[Stored data]

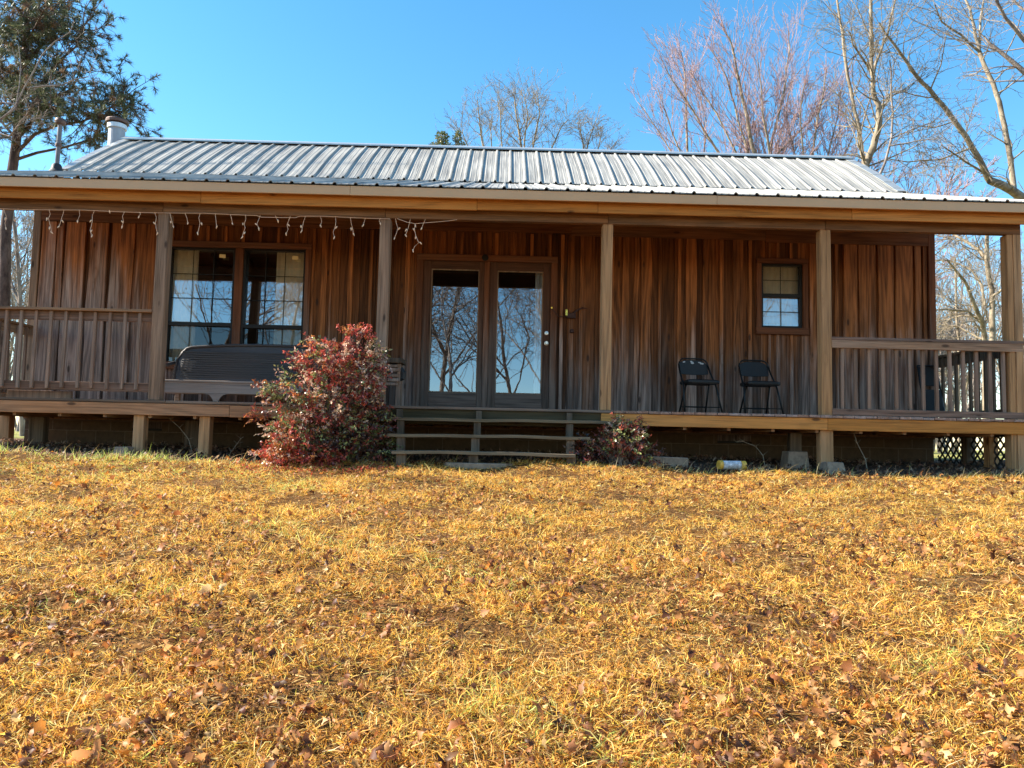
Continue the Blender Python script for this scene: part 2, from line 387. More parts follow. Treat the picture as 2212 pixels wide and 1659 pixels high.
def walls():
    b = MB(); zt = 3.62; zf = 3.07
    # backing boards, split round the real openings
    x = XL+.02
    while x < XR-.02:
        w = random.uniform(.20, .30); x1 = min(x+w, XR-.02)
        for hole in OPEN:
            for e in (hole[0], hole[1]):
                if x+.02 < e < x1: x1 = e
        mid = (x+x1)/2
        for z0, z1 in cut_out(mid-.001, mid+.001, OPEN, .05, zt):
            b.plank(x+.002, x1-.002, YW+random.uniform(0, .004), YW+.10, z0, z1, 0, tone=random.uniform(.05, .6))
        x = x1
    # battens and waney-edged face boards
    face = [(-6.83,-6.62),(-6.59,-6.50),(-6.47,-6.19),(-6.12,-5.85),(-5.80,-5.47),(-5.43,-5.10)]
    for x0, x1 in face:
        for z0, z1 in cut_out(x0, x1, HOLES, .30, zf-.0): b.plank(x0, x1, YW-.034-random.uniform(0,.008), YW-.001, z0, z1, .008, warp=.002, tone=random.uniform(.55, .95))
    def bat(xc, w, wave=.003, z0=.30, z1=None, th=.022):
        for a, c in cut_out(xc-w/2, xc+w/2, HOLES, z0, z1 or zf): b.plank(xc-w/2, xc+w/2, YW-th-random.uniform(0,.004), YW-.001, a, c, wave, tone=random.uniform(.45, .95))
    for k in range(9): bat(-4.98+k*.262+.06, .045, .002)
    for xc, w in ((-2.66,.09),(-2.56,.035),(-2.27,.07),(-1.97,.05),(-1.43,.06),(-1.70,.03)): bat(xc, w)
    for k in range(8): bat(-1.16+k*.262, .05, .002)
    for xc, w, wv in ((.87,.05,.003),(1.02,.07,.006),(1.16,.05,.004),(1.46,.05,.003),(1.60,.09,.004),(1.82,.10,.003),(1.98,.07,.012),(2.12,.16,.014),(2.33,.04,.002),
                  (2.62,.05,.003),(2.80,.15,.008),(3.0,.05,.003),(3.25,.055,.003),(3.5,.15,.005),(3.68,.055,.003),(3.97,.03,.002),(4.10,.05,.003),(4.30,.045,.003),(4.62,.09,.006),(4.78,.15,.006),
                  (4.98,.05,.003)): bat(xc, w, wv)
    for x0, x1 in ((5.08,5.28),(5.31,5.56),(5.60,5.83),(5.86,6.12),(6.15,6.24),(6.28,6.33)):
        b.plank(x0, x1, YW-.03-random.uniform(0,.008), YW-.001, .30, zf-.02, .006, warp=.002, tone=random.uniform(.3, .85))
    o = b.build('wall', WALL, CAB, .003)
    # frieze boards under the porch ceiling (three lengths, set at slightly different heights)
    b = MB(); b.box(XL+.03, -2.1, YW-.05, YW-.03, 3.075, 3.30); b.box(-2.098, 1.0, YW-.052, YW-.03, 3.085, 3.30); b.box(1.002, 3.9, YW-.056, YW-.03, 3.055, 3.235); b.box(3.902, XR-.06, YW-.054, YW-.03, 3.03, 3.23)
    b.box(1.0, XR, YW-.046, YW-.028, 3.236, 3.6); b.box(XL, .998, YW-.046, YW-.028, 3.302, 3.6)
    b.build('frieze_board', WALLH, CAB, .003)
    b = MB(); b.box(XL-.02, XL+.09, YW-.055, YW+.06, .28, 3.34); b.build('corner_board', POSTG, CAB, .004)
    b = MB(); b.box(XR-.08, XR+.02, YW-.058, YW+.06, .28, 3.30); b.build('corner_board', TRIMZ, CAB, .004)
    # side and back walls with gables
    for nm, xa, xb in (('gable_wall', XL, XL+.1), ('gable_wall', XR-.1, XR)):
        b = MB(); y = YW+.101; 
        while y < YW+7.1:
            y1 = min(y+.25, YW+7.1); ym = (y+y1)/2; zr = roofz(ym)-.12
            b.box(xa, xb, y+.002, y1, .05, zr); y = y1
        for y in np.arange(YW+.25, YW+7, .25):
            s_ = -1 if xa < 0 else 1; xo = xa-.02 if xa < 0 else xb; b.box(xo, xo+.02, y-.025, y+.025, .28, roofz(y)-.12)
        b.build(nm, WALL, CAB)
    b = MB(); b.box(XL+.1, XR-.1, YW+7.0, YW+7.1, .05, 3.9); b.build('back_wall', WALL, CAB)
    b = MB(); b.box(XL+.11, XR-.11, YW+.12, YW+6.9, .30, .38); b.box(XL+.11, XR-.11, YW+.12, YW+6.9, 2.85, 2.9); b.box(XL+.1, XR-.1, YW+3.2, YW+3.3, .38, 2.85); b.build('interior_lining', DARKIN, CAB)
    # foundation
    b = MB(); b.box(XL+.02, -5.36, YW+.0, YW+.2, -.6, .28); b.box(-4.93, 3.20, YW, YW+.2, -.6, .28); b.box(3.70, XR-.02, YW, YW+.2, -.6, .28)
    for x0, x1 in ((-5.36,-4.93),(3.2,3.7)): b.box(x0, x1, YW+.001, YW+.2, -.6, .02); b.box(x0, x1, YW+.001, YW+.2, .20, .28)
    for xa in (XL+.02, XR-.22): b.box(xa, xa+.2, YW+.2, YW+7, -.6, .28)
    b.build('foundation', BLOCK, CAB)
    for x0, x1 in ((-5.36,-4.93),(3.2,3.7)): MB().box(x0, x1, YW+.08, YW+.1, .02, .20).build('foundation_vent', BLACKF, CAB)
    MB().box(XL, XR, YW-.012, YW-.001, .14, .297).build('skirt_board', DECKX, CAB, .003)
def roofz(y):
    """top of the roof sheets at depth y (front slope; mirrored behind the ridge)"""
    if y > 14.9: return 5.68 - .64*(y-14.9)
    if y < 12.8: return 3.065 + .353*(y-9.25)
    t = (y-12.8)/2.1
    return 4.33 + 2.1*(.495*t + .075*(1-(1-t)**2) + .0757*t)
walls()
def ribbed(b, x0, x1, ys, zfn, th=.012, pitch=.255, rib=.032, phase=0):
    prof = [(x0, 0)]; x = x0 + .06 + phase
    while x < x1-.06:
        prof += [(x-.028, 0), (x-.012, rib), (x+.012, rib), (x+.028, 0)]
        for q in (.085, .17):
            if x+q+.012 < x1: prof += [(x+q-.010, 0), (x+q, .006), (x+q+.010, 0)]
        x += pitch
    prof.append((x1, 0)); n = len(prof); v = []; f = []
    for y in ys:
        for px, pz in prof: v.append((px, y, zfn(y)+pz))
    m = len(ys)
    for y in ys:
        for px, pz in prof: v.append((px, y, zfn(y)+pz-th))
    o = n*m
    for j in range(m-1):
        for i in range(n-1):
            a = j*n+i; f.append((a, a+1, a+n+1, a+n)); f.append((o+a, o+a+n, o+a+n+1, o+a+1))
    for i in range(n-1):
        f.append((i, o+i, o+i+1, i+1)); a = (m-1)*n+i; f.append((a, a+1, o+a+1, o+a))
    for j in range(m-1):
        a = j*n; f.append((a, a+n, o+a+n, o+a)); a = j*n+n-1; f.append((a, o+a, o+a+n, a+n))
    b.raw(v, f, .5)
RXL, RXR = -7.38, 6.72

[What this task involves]
The material above must be printed exactly, with its pictures left out.

[Correct response]
Continue the Blender Python script for this scene: part 2, from line 387. More parts follow. Treat the picture as 2212 pixels wide and 1659 pixels high.
def walls():
    b = MB(); zt = 3.62; zf = 3.07
    # backing boards, split round the real openings
    x = XL+.02
    while x < XR-.02:
        w = random.uniform(.20, .30); x1 = min(x+w, XR-.02)
        for hole in OPEN:
            for e in (hole[0], hole[1]):
                if x+.02 < e < x1: x1 = e
        mid = (x+x1)/2
        for z0, z1 in cut_out(mid-.001, mid+.001, OPEN, .05, zt):
            b.plank(x+.002, x1-.002, YW+random.uniform(0, .004), YW+.10, z0, z1, 0, tone=random.uniform(.05, .6))
        x = x1
    # battens and waney-edged face boards
    face = [(-6.83,-6.62),(-6.59,-6.50),(-6.47,-6.19),(-6.12,-5.85),(-5.80,-5.47),(-5.43,-5.10)]
    for x0, x1 in face:
        for z0, z1 in cut_out(x0, x1, HOLES, .30, zf-.0): b.plank(x0, x1, YW-.034-random.uniform(0,.008), YW-.001, z0, z1, .008, warp=.002, tone=random.uniform(.55, .95))
    def bat(xc, w, wave=.003, z0=.30, z1=None, th=.022):
        for a, c in cut_out(xc-w/2, xc+w/2, HOLES, z0, z1 or zf): b.plank(xc-w/2, xc+w/2, YW-th-random.uniform(0,.004), YW-.001, a, c, wave, tone=random.uniform(.45, .95))
    for k in range(9): bat(-4.98+k*.262+.06, .045, .002)
    for xc, w in ((-2.66,.09),(-2.56,.035),(-2.27,.07),(-1.97,.05),(-1.43,.06),(-1.70,.03)): bat(xc, w)
    for k in range(8): bat(-1.16+k*.262, .05, .002)
    for xc, w, wv in ((.87,.05,.003),(1.02,.07,.006),(1.16,.05,.004),(1.46,.05,.003),(1.60,.09,.004),(1.82,.10,.003),(1.98,.07,.012),(2.12,.16,.014),(2.33,.04,.002),
                  (2.62,.05,.003),(2.80,.15,.008),(3.0,.05,.003),(3.25,.055,.003),(3.5,.15,.005),(3.68,.055,.003),(3.97,.03,.002),(4.10,.05,.003),(4.30,.045,.003),(4.62,.09,.006),(4.78,.15,.006),
                  (4.98,.05,.003)): bat(xc, w, wv)
    for x0, x1 in ((5.08,5.28),(5.31,5.56),(5.60,5.83),(5.86,6.12),(6.15,6.24),(6.28,6.33)):
        b.plank(x0, x1, YW-.03-random.uniform(0,.008), YW-.001, .30, zf-.02, .006, warp=.002, tone=random.uniform(.3, .85))
    o = b.build('wall', WALL, CAB, .003)
    # frieze boards under the porch ceiling (three lengths, set at slightly different heights)
    b = MB(); b.box(XL+.03, -2.1, YW-.05, YW-.03, 3.075, 3.30); b.box(-2.098, 1.0, YW-.052, YW-.03, 3.085, 3.30); b.box(1.002, 3.9, YW-.056, YW-.03, 3.055, 3.235); b.box(3.902, XR-.06, YW-.054, YW-.03, 3.03, 3.23)
    b.box(1.0, XR, YW-.046, YW-.028, 3.236, 3.6); b.box(XL, .998, YW-.046, YW-.028, 3.302, 3.6)
    b.build('frieze_board', WALLH, CAB, .003)
    b = MB(); b.box(XL-.02, XL+.09, YW-.055, YW+.06, .28, 3.34); b.build('corner_board', POSTG, CAB, .004)
    b = MB(); b.box(XR-.08, XR+.02, YW-.058, YW+.06, .28, 3.30); b.build('corner_board', TRIMZ, CAB, .004)
    # side and back walls with gables
    for nm, xa, xb in (('gable_wall', XL, XL+.1), ('gable_wall', XR-.1, XR)):
        b = MB(); y = YW+.101; 
        while y < YW+7.1:
            y1 = min(y+.25, YW+7.1); ym = (y+y1)/2; zr = roofz(ym)-.12
            b.box(xa, xb, y+.002, y1, .05, zr); y = y1
        for y in np.arange(YW+.25, YW+7, .25):
            s_ = -1 if xa < 0 else 1; xo = xa-.02 if xa < 0 else xb; b.box(xo, xo+.02, y-.025, y+.025, .28, roofz(y)-.12)
        b.build(nm, WALL, CAB)
    b = MB(); b.box(XL+.1, XR-.1, YW+7.0, YW+7.1, .05, 3.9); b.build('back_wall', WALL, CAB)
    b = MB(); b.box(XL+.11, XR-.11, YW+.12, YW+6.9, .30, .38); b.box(XL+.11, XR-.11, YW+.12, YW+6.9, 2.85, 2.9); b.box(XL+.1, XR-.1, YW+3.2, YW+3.3, .38, 2.85); b.build('interior_lining', DARKIN, CAB)
    # foundation
    b = MB(); b.box(XL+.02, -5.36, YW+.0, YW+.2, -.6, .28); b.box(-4.93, 3.20, YW, YW+.2, -.6, .28); b.box(3.70, XR-.02, YW, YW+.2, -.6, .28)
    for x0, x1 in ((-5.36,-4.93),(3.2,3.7)): b.box(x0, x1, YW+.001, YW+.2, -.6, .02); b.box(x0, x1, YW+.001, YW+.2, .20, .28)
    for xa in (XL+.02, XR-.22): b.box(xa, xa+.2, YW+.2, YW+7, -.6, .28)
    b.build('foundation', BLOCK, CAB)
    for x0, x1 in ((-5.36,-4.93),(3.2,3.7)): MB().box(x0, x1, YW+.08, YW+.1, .02, .20).build('foundation_vent', BLACKF, CAB)
    MB().box(XL, XR, YW-.012, YW-.001, .14, .297).build('skirt_board', DECKX, CAB, .003)
def roofz(y):
    """top of the roof sheets at depth y (front slope; mirrored behind the ridge)"""
    if y > 14.9: return 5.68 - .64*(y-14.9)
    if y < 12.8: return 3.065 + .353*(y-9.25)
    t = (y-12.8)/2.1
    return 4.33 + 2.1*(.495*t + .075*(1-(1-t)**2) + .0757*t)
walls()
def ribbed(b, x0, x1, ys, zfn, th=.012, pitch=.255, rib=.032, phase=0):
    prof = [(x0, 0)]; x = x0 + .06 + phase
    while x < x1-.06:
        prof += [(x-.028, 0), (x-.012, rib), (x+.012, rib), (x+.028, 0)]
        for q in (.085, .17):
            if x+q+.012 < x1: prof += [(x+q-.010, 0), (x+q, .006), (x+q+.010, 0)]
        x += pitch
    prof.append((x1, 0)); n = len(prof); v = []; f = []
    for y in ys:
        for px, pz in prof: v.append((px, y, zfn(y)+pz))
    m = len(ys)
    for y in ys:
        for px, pz in prof: v.append((px, y, zfn(y)+pz-th))
    o = n*m
    for j in range(m-1):
        for i in range(n-1):
            a = j*n+i; f.append((a, a+1, a+n+1, a+n)); f.append((o+a, o+a+n, o+a+n+1, o+a+1))
    for i in range(n-1):
        f.append((i, o+i, o+i+1, i+1)); a = (m-1)*n+i; f.append((a, a+1, o+a+1, o+a))
    for j in range(m-1):
        a = j*n; f.append((a, a+n, o+a+n, o+a)); a = j*n+n-1; f.append((a, o+a, o+a+n, a+n))
    b.raw(v, f, .5)
RXL, RXR = -7.38, 6.72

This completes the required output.